Scene script records
____
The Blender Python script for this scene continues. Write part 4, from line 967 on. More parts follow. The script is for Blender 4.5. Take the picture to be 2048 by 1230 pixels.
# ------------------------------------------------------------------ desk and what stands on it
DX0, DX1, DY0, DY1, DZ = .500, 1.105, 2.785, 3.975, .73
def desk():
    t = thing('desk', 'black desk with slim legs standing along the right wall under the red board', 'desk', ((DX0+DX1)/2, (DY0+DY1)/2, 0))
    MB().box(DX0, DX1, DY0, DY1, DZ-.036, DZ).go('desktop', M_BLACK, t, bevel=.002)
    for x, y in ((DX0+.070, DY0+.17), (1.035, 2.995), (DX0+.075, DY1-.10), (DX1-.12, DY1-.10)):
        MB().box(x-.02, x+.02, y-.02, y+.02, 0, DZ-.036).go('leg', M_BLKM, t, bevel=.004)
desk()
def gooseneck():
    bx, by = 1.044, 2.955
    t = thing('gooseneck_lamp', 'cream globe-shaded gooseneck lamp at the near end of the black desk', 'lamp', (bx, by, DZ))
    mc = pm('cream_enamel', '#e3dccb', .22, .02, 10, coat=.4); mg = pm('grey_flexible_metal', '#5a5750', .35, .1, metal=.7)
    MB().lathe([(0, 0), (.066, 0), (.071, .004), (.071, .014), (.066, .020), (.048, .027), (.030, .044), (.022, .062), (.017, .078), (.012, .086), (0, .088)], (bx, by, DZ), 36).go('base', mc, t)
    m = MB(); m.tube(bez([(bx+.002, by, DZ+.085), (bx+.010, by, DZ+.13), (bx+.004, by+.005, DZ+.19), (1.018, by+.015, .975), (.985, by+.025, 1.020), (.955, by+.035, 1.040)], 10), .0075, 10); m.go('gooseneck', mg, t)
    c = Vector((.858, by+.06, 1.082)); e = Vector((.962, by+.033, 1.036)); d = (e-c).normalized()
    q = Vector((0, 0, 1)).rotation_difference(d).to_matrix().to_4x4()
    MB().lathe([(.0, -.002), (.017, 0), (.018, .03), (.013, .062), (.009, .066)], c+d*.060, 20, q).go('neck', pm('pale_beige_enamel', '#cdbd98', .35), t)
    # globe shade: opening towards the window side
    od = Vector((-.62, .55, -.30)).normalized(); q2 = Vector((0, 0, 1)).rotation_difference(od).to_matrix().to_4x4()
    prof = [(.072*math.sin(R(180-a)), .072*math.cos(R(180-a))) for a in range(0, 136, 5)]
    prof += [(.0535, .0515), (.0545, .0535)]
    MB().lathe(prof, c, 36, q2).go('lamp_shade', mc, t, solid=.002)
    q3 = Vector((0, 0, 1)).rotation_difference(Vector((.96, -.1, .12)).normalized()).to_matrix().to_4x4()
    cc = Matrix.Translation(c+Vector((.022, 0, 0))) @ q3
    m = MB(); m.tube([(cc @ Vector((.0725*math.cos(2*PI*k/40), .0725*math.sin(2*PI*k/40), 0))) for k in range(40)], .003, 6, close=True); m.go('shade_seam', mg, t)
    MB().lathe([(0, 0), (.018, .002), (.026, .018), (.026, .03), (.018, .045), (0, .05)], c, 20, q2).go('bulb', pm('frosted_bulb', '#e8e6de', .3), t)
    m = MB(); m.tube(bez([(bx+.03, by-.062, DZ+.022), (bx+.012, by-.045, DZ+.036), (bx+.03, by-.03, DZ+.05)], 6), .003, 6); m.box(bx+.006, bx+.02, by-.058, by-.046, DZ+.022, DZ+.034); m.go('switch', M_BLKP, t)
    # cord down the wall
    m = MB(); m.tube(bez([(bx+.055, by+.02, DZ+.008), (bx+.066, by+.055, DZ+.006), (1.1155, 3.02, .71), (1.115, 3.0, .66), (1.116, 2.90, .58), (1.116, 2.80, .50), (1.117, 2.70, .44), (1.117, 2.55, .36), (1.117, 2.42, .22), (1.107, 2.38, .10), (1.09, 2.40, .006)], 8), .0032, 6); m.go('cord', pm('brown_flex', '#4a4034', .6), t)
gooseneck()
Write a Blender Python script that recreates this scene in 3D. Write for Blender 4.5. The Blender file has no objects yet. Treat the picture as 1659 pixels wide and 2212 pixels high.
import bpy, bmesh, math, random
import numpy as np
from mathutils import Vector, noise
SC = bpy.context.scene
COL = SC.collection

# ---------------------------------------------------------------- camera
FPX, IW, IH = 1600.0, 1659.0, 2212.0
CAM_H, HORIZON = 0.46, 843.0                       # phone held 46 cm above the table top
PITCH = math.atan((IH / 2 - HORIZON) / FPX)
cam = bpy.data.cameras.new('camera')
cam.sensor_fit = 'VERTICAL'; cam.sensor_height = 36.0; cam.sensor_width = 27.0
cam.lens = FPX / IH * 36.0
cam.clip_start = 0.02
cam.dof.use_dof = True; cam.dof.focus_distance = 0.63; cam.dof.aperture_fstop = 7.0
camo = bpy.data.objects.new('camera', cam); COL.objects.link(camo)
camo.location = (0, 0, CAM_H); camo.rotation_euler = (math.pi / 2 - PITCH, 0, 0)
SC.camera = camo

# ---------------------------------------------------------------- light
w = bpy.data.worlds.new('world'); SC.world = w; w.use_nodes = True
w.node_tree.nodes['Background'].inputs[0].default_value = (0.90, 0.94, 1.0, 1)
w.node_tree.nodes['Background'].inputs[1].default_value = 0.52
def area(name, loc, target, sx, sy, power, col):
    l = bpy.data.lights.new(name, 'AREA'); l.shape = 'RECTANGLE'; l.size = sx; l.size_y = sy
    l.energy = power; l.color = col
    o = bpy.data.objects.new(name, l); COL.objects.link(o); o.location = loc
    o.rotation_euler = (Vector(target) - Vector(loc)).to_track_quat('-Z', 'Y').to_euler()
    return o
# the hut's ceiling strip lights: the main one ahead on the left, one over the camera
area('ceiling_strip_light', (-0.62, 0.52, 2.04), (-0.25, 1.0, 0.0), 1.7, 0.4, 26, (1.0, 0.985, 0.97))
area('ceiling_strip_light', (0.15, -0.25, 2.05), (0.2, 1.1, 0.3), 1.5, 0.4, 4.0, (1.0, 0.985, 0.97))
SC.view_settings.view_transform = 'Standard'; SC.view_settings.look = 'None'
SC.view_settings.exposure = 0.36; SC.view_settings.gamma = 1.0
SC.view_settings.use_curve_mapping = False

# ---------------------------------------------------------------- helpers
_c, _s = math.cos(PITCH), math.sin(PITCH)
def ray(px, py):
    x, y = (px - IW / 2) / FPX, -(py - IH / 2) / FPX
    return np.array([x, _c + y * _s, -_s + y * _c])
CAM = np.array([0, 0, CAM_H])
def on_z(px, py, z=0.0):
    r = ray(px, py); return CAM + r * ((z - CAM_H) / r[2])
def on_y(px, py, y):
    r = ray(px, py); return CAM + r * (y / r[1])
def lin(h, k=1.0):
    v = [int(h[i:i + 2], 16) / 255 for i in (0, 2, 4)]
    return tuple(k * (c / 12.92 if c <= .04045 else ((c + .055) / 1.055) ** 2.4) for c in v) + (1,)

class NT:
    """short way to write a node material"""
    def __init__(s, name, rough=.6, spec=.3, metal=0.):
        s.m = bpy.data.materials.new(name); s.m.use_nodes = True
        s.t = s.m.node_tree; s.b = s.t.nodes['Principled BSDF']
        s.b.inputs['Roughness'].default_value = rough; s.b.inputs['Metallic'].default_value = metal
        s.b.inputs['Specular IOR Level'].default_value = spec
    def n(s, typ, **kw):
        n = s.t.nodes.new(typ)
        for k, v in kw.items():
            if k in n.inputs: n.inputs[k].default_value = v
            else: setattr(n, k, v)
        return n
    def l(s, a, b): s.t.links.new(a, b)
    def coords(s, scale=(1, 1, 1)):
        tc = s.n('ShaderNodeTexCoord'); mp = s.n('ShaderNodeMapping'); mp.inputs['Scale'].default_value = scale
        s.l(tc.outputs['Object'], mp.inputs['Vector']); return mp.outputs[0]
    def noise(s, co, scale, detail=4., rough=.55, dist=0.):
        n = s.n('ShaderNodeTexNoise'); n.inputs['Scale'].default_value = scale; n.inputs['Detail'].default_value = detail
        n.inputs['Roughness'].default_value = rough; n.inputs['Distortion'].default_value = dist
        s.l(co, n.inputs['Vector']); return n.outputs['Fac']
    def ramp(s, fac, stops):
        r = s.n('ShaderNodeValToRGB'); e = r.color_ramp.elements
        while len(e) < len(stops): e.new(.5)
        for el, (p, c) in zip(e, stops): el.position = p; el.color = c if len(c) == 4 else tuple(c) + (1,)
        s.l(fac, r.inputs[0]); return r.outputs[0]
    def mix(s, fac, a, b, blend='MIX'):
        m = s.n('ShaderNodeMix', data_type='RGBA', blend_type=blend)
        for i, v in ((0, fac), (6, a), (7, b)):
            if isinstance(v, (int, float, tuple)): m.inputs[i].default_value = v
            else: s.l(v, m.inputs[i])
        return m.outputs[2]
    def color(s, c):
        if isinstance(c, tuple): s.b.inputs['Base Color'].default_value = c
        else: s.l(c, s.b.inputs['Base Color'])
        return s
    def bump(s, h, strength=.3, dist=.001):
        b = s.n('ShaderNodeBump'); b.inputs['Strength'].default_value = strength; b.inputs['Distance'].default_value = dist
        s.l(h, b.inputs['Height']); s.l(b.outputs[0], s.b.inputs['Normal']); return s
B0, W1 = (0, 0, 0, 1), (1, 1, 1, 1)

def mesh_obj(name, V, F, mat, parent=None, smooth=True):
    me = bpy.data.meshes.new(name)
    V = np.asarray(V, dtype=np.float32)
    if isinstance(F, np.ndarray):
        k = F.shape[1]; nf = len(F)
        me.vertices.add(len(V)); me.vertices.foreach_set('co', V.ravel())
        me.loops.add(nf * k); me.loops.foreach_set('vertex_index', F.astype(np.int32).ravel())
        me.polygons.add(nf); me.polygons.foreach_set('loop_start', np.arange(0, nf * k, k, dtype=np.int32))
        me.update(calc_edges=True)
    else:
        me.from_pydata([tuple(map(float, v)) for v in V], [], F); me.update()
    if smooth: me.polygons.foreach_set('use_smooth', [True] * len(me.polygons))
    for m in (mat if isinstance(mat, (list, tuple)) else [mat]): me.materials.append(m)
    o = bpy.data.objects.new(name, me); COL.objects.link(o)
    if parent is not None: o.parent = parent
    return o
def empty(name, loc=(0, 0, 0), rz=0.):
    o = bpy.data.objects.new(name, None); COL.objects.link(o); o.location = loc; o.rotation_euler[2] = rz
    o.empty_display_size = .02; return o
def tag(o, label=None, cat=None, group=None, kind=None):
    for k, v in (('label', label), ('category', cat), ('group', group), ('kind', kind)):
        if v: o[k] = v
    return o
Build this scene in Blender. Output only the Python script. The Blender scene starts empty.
____
▶ _BRIEF_
Set down exactly the lines from the line that contains "Write a Blender" to the line that contains "COL = SC.collection", both lines included, and nothing more.

▶ _WRITTEN SOLUTION_
Write a Blender Python script that recreates this scene in 3D. Write for Blender 4.5. The Blender file has no objects yet. Treat the picture as 1659 pixels wide and 2212 pixels high.
import bpy, bmesh, math, random
import numpy as np
from mathutils import Vector, noise
SC = bpy.context.scene
COL = SC.collection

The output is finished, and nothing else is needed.